Las canciones de ANAN
en Morir poquito, son al mismo tiempo un canto a lo
pequeño (Cosas inútiles), una oda a
lo invisible (In), a la ternura como
posibilidad (I like you), y al mismo
tiempo una invitación a la fortaleza (Abrir la piel) y a la rebeldía (Soy un animal). La pieza musical que da
nombre al rito entero funciona como una declaración de principios: “todo cambia
y yo voy primero en la fila de las metamorfosis”.
Conozco a
Natalia desde hace años y tengo una idea breve de los gustos que compartimos,
pero en un ejercicio de influencias no pedidas ni confirmadas, detrás de ANAN
escuchó propuestas tan variadas como la Laurie Anderson de Songs from the Bardo y Big Science; a la Bjork de Homogenic; a Descartes a Kant; a Coco Rosie y a Radiohead, sólo por mencionar
algunas.
En esta
ocasión, Morir poquito se presentó el
10 de abril en Pop Lolita, un espacio alternativo y cavernoso del centro de
Aguascalientes, usualmente invadido por el perreo, la pose, la inventadez y la
farandulería artística. En Pop Lolita hay exposiciones independientes, puestas
en escena inter y multidisciplinarias, tragos coquetos y sobre todo, ociosa
juventud.
Morir poquito es puesto en escena con participación de Natalia Gómez
(ANAN) y Daniela Jerez, ambas artistas escénicas maravillosas; y con la
colaboración de Remi Barrios (Hombre Árbol) en las percusiones.

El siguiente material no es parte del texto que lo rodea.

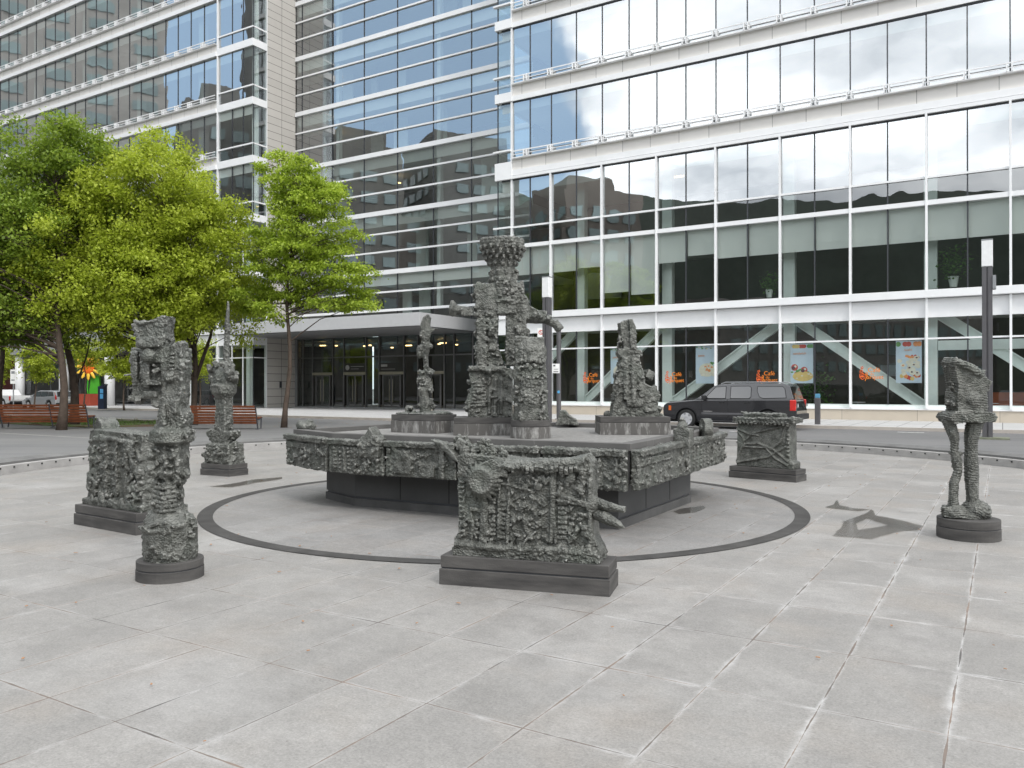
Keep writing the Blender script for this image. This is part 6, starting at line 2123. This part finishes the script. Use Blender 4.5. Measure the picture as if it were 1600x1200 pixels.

Morir poquito no busca respuestas, sino espacios para sentir. Es una
experiencia que abraza la incertidumbre con ternura, que convierte el tránsito
en arte y la vulnerabilidad en fuerza. ANAN nos recuerda que hay belleza en el
desdoblamiento y placer en lo efímero. Morir, aquí, es también volver a nacer.